Stationen

Mittwoch, 27. November 2013

Wer hätte das gedacht

Agnoli war in der SS. Freiwillig. Begeistert. Und dann noch als Italiener. 90% der italienischen SS waren Akademiker und Freiwillige.





 Selbst wenn man an die italienische Unbefangenheit gewöhnt ist - und im Wissen, dass der Kommunist Dario Fo zuvor in der RSI militierte - dass Johannes Agnoli in der SS war, ist eine Überraschung.

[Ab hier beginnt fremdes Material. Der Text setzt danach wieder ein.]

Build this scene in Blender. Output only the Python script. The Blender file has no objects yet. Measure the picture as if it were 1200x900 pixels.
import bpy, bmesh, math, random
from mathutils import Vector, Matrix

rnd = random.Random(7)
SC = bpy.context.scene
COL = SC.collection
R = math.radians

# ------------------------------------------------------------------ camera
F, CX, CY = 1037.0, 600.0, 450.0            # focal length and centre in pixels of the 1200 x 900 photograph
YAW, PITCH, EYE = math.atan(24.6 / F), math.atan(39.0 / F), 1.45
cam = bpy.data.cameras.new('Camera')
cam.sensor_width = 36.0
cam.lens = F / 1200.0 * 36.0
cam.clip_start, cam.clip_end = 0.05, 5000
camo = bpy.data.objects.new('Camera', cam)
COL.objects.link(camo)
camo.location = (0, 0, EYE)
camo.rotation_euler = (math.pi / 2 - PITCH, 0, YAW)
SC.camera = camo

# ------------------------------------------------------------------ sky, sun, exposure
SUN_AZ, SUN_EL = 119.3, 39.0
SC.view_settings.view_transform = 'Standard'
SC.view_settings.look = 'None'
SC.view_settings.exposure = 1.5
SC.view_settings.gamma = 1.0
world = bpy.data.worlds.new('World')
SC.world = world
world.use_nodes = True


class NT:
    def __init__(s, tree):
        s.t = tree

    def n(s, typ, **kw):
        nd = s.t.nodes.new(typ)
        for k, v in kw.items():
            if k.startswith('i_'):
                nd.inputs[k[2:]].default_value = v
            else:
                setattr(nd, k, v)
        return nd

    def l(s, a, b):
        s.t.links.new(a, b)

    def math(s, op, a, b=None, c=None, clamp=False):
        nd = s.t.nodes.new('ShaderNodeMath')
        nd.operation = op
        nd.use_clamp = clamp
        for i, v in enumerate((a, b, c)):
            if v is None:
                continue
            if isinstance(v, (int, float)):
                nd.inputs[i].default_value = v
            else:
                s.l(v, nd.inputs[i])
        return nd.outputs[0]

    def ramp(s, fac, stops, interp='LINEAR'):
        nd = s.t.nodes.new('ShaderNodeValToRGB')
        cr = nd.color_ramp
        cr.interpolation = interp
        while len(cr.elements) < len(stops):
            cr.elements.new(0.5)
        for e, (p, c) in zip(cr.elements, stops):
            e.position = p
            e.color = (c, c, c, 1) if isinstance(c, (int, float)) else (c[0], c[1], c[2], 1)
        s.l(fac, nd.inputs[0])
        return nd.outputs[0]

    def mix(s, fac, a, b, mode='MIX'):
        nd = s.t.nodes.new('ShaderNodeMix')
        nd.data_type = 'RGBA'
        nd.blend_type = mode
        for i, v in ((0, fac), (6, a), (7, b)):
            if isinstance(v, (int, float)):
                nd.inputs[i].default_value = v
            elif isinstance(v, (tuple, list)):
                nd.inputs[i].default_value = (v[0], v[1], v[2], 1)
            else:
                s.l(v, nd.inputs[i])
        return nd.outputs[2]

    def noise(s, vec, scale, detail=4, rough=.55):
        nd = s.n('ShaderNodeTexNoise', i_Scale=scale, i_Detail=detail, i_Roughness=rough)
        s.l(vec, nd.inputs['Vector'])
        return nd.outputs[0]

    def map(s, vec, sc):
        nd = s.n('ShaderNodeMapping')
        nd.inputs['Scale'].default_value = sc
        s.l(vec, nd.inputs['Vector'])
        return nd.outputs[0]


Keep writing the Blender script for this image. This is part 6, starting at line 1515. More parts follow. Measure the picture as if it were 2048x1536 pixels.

Ich fand ein Buch interessant, das er mit Peter Brückner über die amerikanische Counter Insurgency Strategies geschrieben hatte (darin wurde das beschrieben, was jetzt durch Snowden einem breiten Publikum näher gebracht wird) und habe ihn mal erlebt, als er 1981 an einem Vortragsabend des ARCI (der Freizeitorganisation der KPI, aus der auch Slow Food hervorgegangen ist) im Kongresszentrum von Florenz teilnahm.

Das Thema damals war "Das heutige Italien und die Weimarer Republik - ein Vergleich". Es ging um die zahlreichen Splitterparteien und die Unregierbarkeit Italiens. Außer Agnoli waren Krippendorff und ein Soziologe aus Mailand zugegen, dessen Namen ich mir nicht gemerkt habe, weil mir seine Ausführungen zu abstrakt waren. Der Mailänder trug als einziger einen gut sitzenden, grauen Anzug. Nicht weil Mailand die Stadt von Armani ist, sondern weil Italiener sich nun mal elegant kleiden. Selbst wenn sie Jeans tragen. Mit "Schickeria" hat es nichts zu tun. Es ist die italienische Variante biederer Bürgerlichkeit. Agnoli und Krippendorf trugen Jeans und Pullover, aber ohne das geringste Anzeichen von Eleganz. Krippendorff trug rundspitzige, etwas plumpe Stiefel unter den Jeans, die sich von den schicken Stiefeln abhoben, die damals in Italien modern waren. Elegance is Arrogance ist das germanische Credo. Rustikale Biedermänner aus Deutschland, auch der italienische Agnoli. Ich dachte immer, er sei, ähnlich wie Mario Adorf, Deutschitaliener. Eigentlich heißt er Giovanni Agnoli.

Er begann seinen Vortrag mit den Worten "Man kann das heutige Italien nicht mit der Weimarer Republik vergleichen, weil die Weimarer Republik eine parlamentarische Demokratie war und das heutige Italien ein Klientelarsystem ist."

Der Mailänder Professor lächelte ironisch dazu. Von Krippendorff kannte ich die Reisebücher über Italien, die er zusammen mit Kammerer geschrieben hatte. Darin befindet sich eine völlig unrealistische, weltfremde Beschreibung der Zeitungsfeste der Unità, die damals noch das Sprachrohr der KPI war; aber ansonsten interessante Bücher! Unter anderem mit Tagebuchaufzeichnungen Ernst Jüngers über Sardinien.